Tim Ripley

The gloves came off in the $1.1 billion UK ASTOR contest yesterday, with Britain's Racal accusing its American rivals - Raytheon and Northrop Grumman - of trying to maintain a monopoly in the global ground radar surveillance market.

"Others wish this radar [on the ASTOR airborne ground surveillance system] not to go elsewhere but to the US," says John Palmer, Racal Radar Defence Systems senior surveillance consultant. "I expect every trick to be used to overturn a British solution.

"We are in for a fairly hectic few months - we've got a battle ahead and I am looking forward to it."

The competition "-will have to go somewhat to beat us," says Palmer. "On this programme we have not compromised.
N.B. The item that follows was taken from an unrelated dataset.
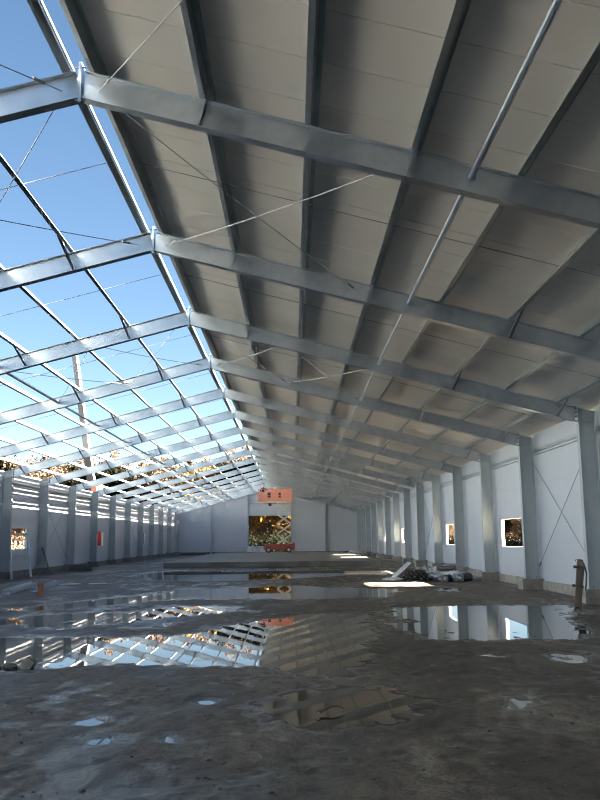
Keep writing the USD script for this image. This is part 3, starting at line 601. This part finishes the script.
# ---------------------------------------------------------------- outside: crane and trees
def crane():
    t = thing('mobile_crane', 'red mobile crane with a tall grey telescopic boom behind the left wall', 'crane', (-16.0, 82.0, -.2))
    obj('carrier', MB().bx(-1.25, 1.25, -4.5, 4.5, .7, 1.5).bx(-1.25, 1.25, -6.2, -4.5, .6, 2.6), 'crane_red', t)
    obj('cab', MB().bx(-1.2, -.1, -2.6, -.8, 1.5, 3.4), 'crane_red', t); obj('turret', MB().bx(-1.1, 1.1, -.8, 2.6, 1.5, 3.6), 'crane_red', t)
    obj('cab_window', MB().bx(-.09, -.07, -2.4, -1.0, 2.4, 3.2).bx(-1.1, -.2, -2.63, -2.605, 2.3, 3.2), 'glass_dark', t)
    for yv in (-5.2, -2.4, 1.6, 3.4):
        for sx in (-1.1, 1.1): obj('wheel', MB().tube([(sx-.2, yv, .55), (sx+.2, yv, .55)], .55, 20), 'rubber', t)
    foot = np.array([.15, .6, 3.0]); tip = np.array([-2.55, 0, 20.4]); u = tip-foot
    cuts = [(0, .42, .62, 'crane_grey'), (.40, .70, .50, 'crane_light'), (.68, .98, .40, 'crane_grey')]
    for a, b2, w, mt in cuts: obj('boom_section', MB().bar(foot+u*a, foot+u*b2, w, w*1.15, hint=(0, 1, 0)), mt, t)
    obj('hoist_cable', MB().tube([foot+u*.1+[.5, -.4, 0], tip+[.45, -.3, -.2]], .05, 6), 'crane_light', t)
    obj('boom_head', MB().bar(tip-[.1, 0, .3], tip+[-.1, 0, .3], .5, .5).bar(tip+[0, 0, .1], tip+[-1.1, 0, -.45], .16, .28), 'black', t)
    obj('winch_housing', MB().bx(-.45, .45, .1, 1.0, 6.5, 7.3).bar((0, .5, 3.4), (0, .5, 6.6), .2, .2), 'lift_orange', t)
crane()
def tree_variant(name, seed, H, crown, leaves, nl, size, lab, x, yv):
    rng = np.random.default_rng(seed); t = thing(name, lab, 'tree', (x, yv, -.25), 0)
    tr = MB(); tr.tube([(0, 0, 0), (.1*rng.normal(), .1*rng.normal(), H*.3), (.2*rng.normal(), .2*rng.normal(), H*.62), (.25*rng.normal(), .2*rng.normal(), H*.95)], [H*.017, H*.013, H*.008, .02], 7)
    tips = []
    for k in range(26):
        z0 = H*rng.uniform(.22, .85); a = rng.uniform(0, 6.28); L = crown*rng.uniform(.5, 1.0)*(1.15-z0/H*.7); e = np.array([math.cos(a)*L, math.sin(a)*L, z0+L*rng.uniform(.35, .9)])
        tr.tube([(0, 0, z0), (e[0]*.5, e[1]*.5, z0+(e[2]-z0)*.4), e], [H*.006, H*.0035, .012], 5); tips.append((e, .28*crown)); tips.append((np.array([e[0]*.6, e[1]*.6, z0+(e[2]-z0)*.55]), .25*crown))
        for q in range(3):
            b0 = np.array([e[0]*.55, e[1]*.55, z0+(e[2]-z0)*.5]); d = rng.normal(size=3)*crown*.3+[0, 0, crown*.2]; tr.tube([b0, b0+d*.5, b0+d], [.03, .02, .008], 4); tips.append((b0+d, .2*crown))
    obj('trunk', tr, 'bark', t, smooth=True)
    v, f = [], []
    for k in range(nl):
        c, r = tips[rng.integers(len(tips))]; p = c+rng.normal(size=3)*r*.6; a = unit(rng.normal(size=3)); b2 = unit(np.cross(a, rng.normal(size=3))); s = size*rng.uniform(.5, 1.2); n0 = len(v)
        v += [p-a*s, p+b2*s*.5, p+a*s, p-b2*s*.5]; f += [[n0, n0+1, n0+2], [n0, n0+2, n0+3]]
    obj('foliage', (np.array(v), np.array(f)), leaves, t)
    return t
T = [tree_variant('autumn_tree', 1, 13, 3.4, 'leaf_brown', 8000, .30, 'russet autumn tree with thinning leaves beyond the hall', -58, 150),
     tree_variant('autumn_tree', 2, 13, 3.0, 'leaf_brown', 5000, .26, 'nearly bare brown autumn tree beyond the hall', -46, 158),
     tree_variant('yellow_tree', 3, 12, 3.2, 'leaf_yellow', 7000, .30, 'golden yellow autumn tree seen through the far gate', -4.0, 150),
     tree_variant('dark_tree', 4, 13, 3.0, 'leaf_green', 8000, .32, 'dark green tree in the row beyond the hall', -26, 165)]
for tt in T: pass
rng = np.random.default_rng(77)
def plant(k, x, yv, s, label, group): dup(T[k], (x, yv, -.25), rng.uniform(0, 6.28), label, 'tree', group, s)
SEEN = {}
def row(n, xs, ys, kinds, scales, labels):
    """a belt of trees; kinds are indices into T, labels one per kind"""
    for i in range(n):
        k = int(rng.choice(kinds)); x, yv = xs(i), ys(i)
        plant(k, x, yv, rng.uniform(*scales), labels[k], labels[k].replace('tree ', 'trees '))
row(64, lambda i: -86+1.25*i+rng.uniform(-.8, .8), lambda i: 158+rng.uniform(-10, 16), [0, 0, 1, 1, 0, 3], (1.0, 1.3), ['russet autumn tree of the wooded row seen through the open left roof', 'thin brown autumn tree of the wooded row seen through the open left roof', '', 'dark green tree of the wooded row seen through the open left roof'])
row(16, lambda i: -27-rng.uniform(0, 13), lambda i: 84+6*i, [0, 1, 2], (.55, .72), ['russet sunlit tree outside the left wall windows', 'thin brown sunlit tree outside the left wall windows', 'golden yellow tree outside the left wall windows'])
row(26, lambda i: -11+.88*i+rng.uniform(-.5, .5), lambda i: 124+rng.uniform(-4, 5), [2, 2, 0, 2, 0], (.55, .72), ['russet low tree in the near thicket outside the far gate', 'thin brown low tree in the near thicket outside the far gate', 'golden yellow low tree in the near thicket outside the far gate', 'dark green low tree in the near thicket outside the far gate'])
row(24, lambda i: -13+1.1*i+rng.uniform(-.5, .5), lambda i: 140+rng.uniform(-5, 8), [2, 0, 0, 3], (.95, 1.15), ['russet tall tree rising behind the thicket outside the far gate', '', 'golden yellow tall tree rising behind the thicket outside the far gate', 'dark green tall tree rising behind the thicket outside the far gate'])
row(7, lambda i: 17+rng.uniform(0, 12), lambda i: 114+5*i, [3, 1, 0], (.6, .8), ['russet tree to the right behind the far gate', 'thin brown tree to the right behind the far gate', '', 'dark green tree to the right behind the far gate'])
row(90, lambda i: 44+rng.uniform(0, 14), lambda i: 110+2.6*i, [1, 1, 3, 0], (.5, .62), ['russet tree outside the right wall windows', 'thin brown tree outside the right wall windows', '', 'dark green tree outside the right wall windows'])

def hedge(name, label, mats, places, nq, seed):
    """a tangle of undergrowth nobody could count: leaves and stems in one mesh"""
    rg = np.random.default_rng(seed); v, f = [], []
    for x, yv, h in places:
        c = np.stack([rg.normal(0, .55, nq)*h, rg.normal(0, .4, nq)*h, np.abs(rg.normal(0, .42, nq))*h-.25], 1)
        c[:, 2] = np.minimum(c[:, 2], h*1.05); c += [x, yv, 0]
        a = rg.normal(size=(nq, 3)); a /= np.linalg.norm(a, axis=1, keepdims=True); b = np.cross(a, rg.normal(size=(nq, 3))); b /= np.linalg.norm(b, axis=1, keepdims=True); sz = rg.uniform(.08, .2, (nq, 1))
        n0 = sum(len(q) for q in v); v.append(np.stack([c-a*sz, c+b*sz*.6, c+a*sz, c-b*sz*.6], 1).reshape(-1, 3)); i = n0+4*np.arange(nq); f += [np.stack([i, i+1, i+2], 1), np.stack([i, i+2, i+3], 1)]
    tag(obj(name, (np.vstack(v), np.vstack(f)), mats), label, 'undergrowth', kind='stuff')
rg = np.random.default_rng(5)
hedge('undergrowth', 'dark green undergrowth low in the thicket outside the far gate', 'leaf_green', [(-11+.5*i, 112+rg.uniform(-2, 2), rg.uniform(1.5, 2.9)) for i in range(48)], 700, 1)
hedge('undergrowth', 'dark undergrowth outside the right wall windows', 'leaf_green', [(43+rg.uniform(-1, 1), 105+1.6*i, rg.uniform(1.4, 2.8)) for i in range(110)], 420, 2)
hedge('undergrowth', 'russet undergrowth outside the left wall windows', 'leaf_brown', [(-26+rg.uniform(-1, 1), 74+1.5*i, rg.uniform(1.0, 2.2)) for i in range(80)], 420, 3)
We are fully compliant with the technical solution." Racal executives revealed at Farnborough yesterday that they are offering an active electronically scanned antenna as the centrepiece of their ASTOR bid for which Racal is teamed with systems integrator Lockheed Martin and airframe provider Gulfstream.
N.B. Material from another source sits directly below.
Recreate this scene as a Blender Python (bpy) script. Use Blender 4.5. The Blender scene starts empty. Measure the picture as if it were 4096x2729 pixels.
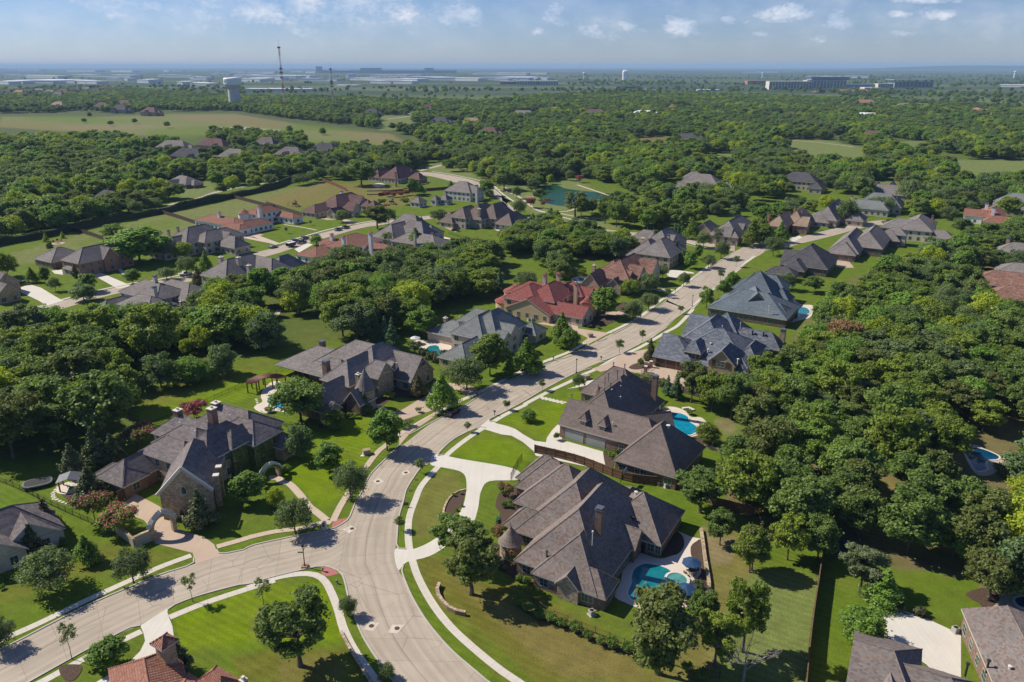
import bpy, bmesh, math, random
import numpy as np
from mathutils import Vector, Matrix
from mathutils.geometry import tessellate_polygon

R = math.radians
random.seed(7)
SC = bpy.context.scene
COL = SC.collection
W = bpy.data.worlds.new("World"); SC.world = W; W.use_nodes = True
W.cycles.sampling_method = 'MANUAL'; W.cycles.sample_map_resolution = 256

# ------------------------------------------------------------------ camera
CAMH = 85.0
FPX, CX, CY, HZ = 3072.0, 2048.0, 1364.5, 266.0
PITCH = math.atan((CY - HZ) / FPX)
cd = bpy.data.cameras.new("camera"); cam = bpy.data.objects.new("camera", cd); COL.objects.link(cam)
cam.location = (0, 0, CAMH); cam.rotation_euler = (math.pi / 2 - PITCH, 0, 0)
cd.sensor_width = 36; cd.lens = 36 * FPX / 4096; cd.clip_start = 1; cd.clip_end = 200000
SC.camera = cam

# survey grid: tiles of the aerial survey turned into ground metres
TILE = {}
for i, x0 in enumerate((0, 1000, 2000, 2996)):
 for n, y0, s in (('a', 0, 2.14), ('b', 600, 2.14), ('c', 1200, 1.96), ('d', 1929, 1.96)):
  TILE[n + str(i + 1)] = (x0, y0, s)
TILE['k'] = (0, 0, 1 / 1.7408)

def g(t, x, y, z=0.0):
 x0, y0, s = TILE[t]
 x, y = x0 + x / s, y0 + y / s
 u = (x - CX) / FPX; v = (CY - y) / FPX
 c, sn = math.cos(PITCH), math.sin(PITCH)
 k = (z - CAMH) / (-sn + v * c)
 return Vector((u * k, (c + v * sn) * k, z))

def proj(X, Y, Z=0.0):
 """metres -> k units (numpy)"""
 c, sn = math.cos(PITCH), math.sin(PITCH)
 dz = Z - CAMH
 d = Y * c - dz * sn; up = Y * sn + dz * c
 return (CX + FPX * X / d) / 1.7408, (CY - FPX * up / d) / 1.7408

# ------------------------------------------------------------------ bookkeeping
LABELS = {}
def tag(o, label, cat, group=None, kind=None):
 if label: o['label'] = label
 if cat: o['category'] = cat
 if group: o['group'] = group
 if kind: o['kind'] = kind
 return o

def thing(name, loc, label, cat, group=None, rz=0.0):
 o = bpy.data.objects.new(name, None); COL.objects.link(o)
 o.empty_display_size = 0.5
 o.location = loc; o.rotation_euler = (0, 0, rz)
 return tag(o, label, cat, group)

def dup(root, loc, rz=0.0, scale=None, label=None, group=None, mats=None):
 r = root.copy(); COL.objects.link(r)
 r.location = loc; r.rotation_euler = (0, 0, rz)
 if scale is not None: r.scale = scale
 if label: r['label'] = label
 if group: r['group'] = group
 elif 'group' in r.keys(): del r['group']
 for ch in root.children:
  c = ch.copy(); COL.objects.link(c); c.parent = r
  if mats and c.name.split('.')[0] in mats:
   c.material_slots[0].link = 'OBJECT'; c.material_slots[0].material = mats[c.name.split('.')[0]]
  for gch in ch.children:
   d = gch.copy(); COL.objects.link(d); d.parent = c
 return r

class MB:
 def __init__(s):
  s.v = []; s.f = []; s.m = []; s.uv = []
 def face(s, pts, m=0, uv=None):
  b = len(s.v); s.v += [tuple(p) for p in pts]
  s.f.append(tuple(range(b, b + len(pts)))); s.m.append(m)
  s.uv.append(uv if uv else [(0, 0)] * len(pts))
 def slope(s, pts, m=0):
  """a planar face with uv in metres: u horizontal, v up the slope"""
  pts = [Vector(p) for p in pts]
  n = Vector((0, 0, 0))
  for i in range(len(pts)):
   a, b = pts[i], pts[(i + 1) % len(pts)]
   n += Vector(((a.y - b.y) * (a.z + b.z), (a.z - b.z) * (a.x + b.x), (a.x - b.x) * (a.y + b.y)))
  n.normalize()
  u = Vector((0, 0, 1)).cross(n)
  u = u.normalized() if u.length > 1e-4 else Vector((1, 0, 0))
  w = n.cross(u)
  s.face(pts, m, [(p.dot(u), p.dot(w)) for p in pts])
 def box(s, x0, x1, y0, y1, z0, z1, m=0, M=None, top=True, bot=True):
  P = [Vector((x, y, z)) for z in (z0, z1) for y in (y0, y1) for x in (x0, x1)]
  if M: P = [M @ p for p in P]
  for q in ((0, 1, 5, 4), (1, 3, 7, 5), (3, 2, 6, 7), (2, 0, 4, 6)):
   s.slope([P[i] for i in q], m)
  if top: s.slope([P[i] for i in (4, 5, 7, 6)], m)
  if bot: s.slope([P[i] for i in (2, 3, 1, 0)], m)
 def bar(s, a, b, r, m=0, n=4, r2=None):
  a, b = Vector(a), Vector(b); r2 = r if r2 is None else r2
  d = (b - a).normalized()
  x = d.orthogonal().normalized(); y = d.cross(x)
  A = [a + (x * math.cos(t) + y * math.sin(t)) * r for t in [2 * math.pi * (i + .5) / n for i in range(n)]]
  B = [b + (x * math.cos(t) + y * math.sin(t)) * r2 for t in [2 * math.pi * (i + .5) / n for i in range(n)]]
  for i in range(n):
   j = (i + 1) % n; s.slope((A[i], A[j], B[j], B[i]), m)
  s.face(B, m); s.face(A[::-1], m)
 def lathe(s, prof, n=16, m=0, M=None):
  ring = []
  for r, z in prof:
   q = [Vector((r * math.cos(2 * math.pi * i / n), r * math.sin(2 * math.pi * i / n), z)) for i in range(n)]
   ring.append([M @ p for p in q] if M else q)
  for k in range(len(ring) - 1):
   for i in range(n):
    j = (i + 1) % n
    if prof[k + 1][0] < 1e-5: s.slope((ring[k][i], ring[k][j], ring[k + 1][0]), m)
    elif prof[k][0] < 1e-5: s.slope((ring[k][0], ring[k + 1][j], ring[k + 1][i]), m)
    else: s.slope((ring[k][i], ring[k][j], ring[k + 1][j], ring[k + 1][i]), m)
 def poly(s, pts, m=0):
  """flat polygon (may be concave), uv = world xy"""
  pts = [Vector(p) for p in pts]
  area = sum(pts[i].x * pts[(i + 1) % len(pts)].y - pts[(i + 1) % len(pts)].x * pts[i].y for i in range(len(pts)))
  if area < 0: pts = pts[::-1]
  b = len(s.v); s.v += [tuple(p) for p in pts]
  for t in tessellate_polygon([pts]):
   a, c, d = [pts[i] for i in t]
   tt = t if (c - a).cross(d - a).z > 0 else t[::-1]
   s.f.append(tuple(b + i for i in tt)); s.m.append(m); s.uv.append([(pts[i].x, pts[i].y) for i in tt])
 def slab(s, pts, z0, z1, m=0, m2=None):
  """polygon with vertical sides"""
  pts = [Vector((p[0], p[1], z1)) for p in pts]
  area = sum(pts[i].x * pts[(i + 1) % len(pts)].y - pts[(i + 1) % len(pts)].x * pts[i].y for i in range(len(pts)))
  if area < 0: pts = pts[::-1]
  s.poly(pts, m)
  for i in range(len(pts)):
   a, b = pts[i], pts[(i + 1) % len(pts)]
   s.slope((Vector((a.x, a.y, z0)), Vector((b.x, b.y, z0)), b, a), m if m2 is None else m2)
 def build(s, name, mats, parent=None, smooth=False):
  me = bpy.data.meshes.new(name)
  me.from_pydata(s.v, [], s.f)
  if not isinstance(mats, (list, tuple)): mats = [mats]
  for q in mats: me.materials.append(q)
  me.polygons.foreach_set('material_index', s.m)
  ul = me.uv_layers.new(name='UVMap')
  flat = [c for f in s.uv for p in f for c in p]
  ul.data.foreach_set('uv', flat)
  if smooth: me.polygons.foreach_set('use_smooth', [True] * len(s.f))
  me.update()
  o = bpy.data.objects.new(name, me); COL.objects.link(o)
  if parent: o.parent = parent
  return o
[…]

Marketing manager Alan Gordon describes their bid as a "-UK radar to meet a UK requirement.

Requirement

"It is fully compliant with the UK's requirement, is a high technology solution, provides real jobs for the UK, retains and grows the UK technology base and has real opportunities for growth."

Palmer says the Ministry of Defence's Equipment Approval Committee was likely to get the ASTOR paperwork in January, with a contract being awarded in April or May at the latest. "Our radar is not a comprise or hybrid - it is not someone else's radar mocked-up," says Palmer. "It does not need an [upgrade] before it goes into production."

Project executive Peter Andrews says ASTOR needed a radar specifically designed for the UK requirement.

"We did not want to associate our selves with an existing system," he says. "We wanted to build something specifically for ASTOR. It is designed from today's 'now technology' and does not depend of future technologies - it has the right balance between risk and performance."

Palmer says there is little prospect of the MoD 'mixing and matching' parts of the three alternative bids into a single programme. "It sounds great but in practical terms mass changes are not on."